Two men climbed into the ring at the Garden Saturday night and only one was going to leave with their dignity and career in check. Cotto and Martinez were older lions trying to stick around for a few more matches. Cotto took away Sergio’s boxing life and rediscovered his own.
Miguel Cotto is an easy boxer to love. He’s proud, humble and soft spoken. He speaks like a methodical gunslinger in the old west but he puts family and respect first instead of trash talk and mindless activity. He keeps his enemies close but his family closest. Next to Pacquiao, I don’t have a better boxer on my favorites list. Cotto is the real deal.
His future is wide open. He can go after a rematch with Floyd Mayweather Jr., a man he hurt and bloodied in a respectable loss two years ago. He can take on Canelo Alvarez in a mega fight that will sure dazzle and amaze. Cotto can also return to another loss and take on Manny but that is highly unlikely with Roach serving as both fighter’s trainers. The clear cut idea is Miguel has options that he didn’t have last winter before the Delvin Rodriguez fight. Many thought he was declining and was unable of a real comeback. Beating Sergio, declining knee or not, isn’t something to take lightly. Martinez is more than capable of beating a less than sharp Cotto, but found no room to breathe Saturday. Take away the knockdowns. It was the easy jabs that Cotto fired. The hooks. The confidence in the ring.
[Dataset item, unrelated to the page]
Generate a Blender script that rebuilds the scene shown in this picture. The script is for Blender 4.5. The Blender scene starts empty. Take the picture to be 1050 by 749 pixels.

It’s hard to not be romantic and emotional about boxing. In a sport that lays so much on the line, the weight of devotion will follow any fan around. Miguel Cotto didn’t just win a title Saturday. He quieted the doubt, shut up the naysayers and opened a new chapter in his career. He shut down and stopped Sergio Martinez in a fight many picked him to lose. In one great win, Miguel Cotto took back his life. It’s always nice to see a good guy win.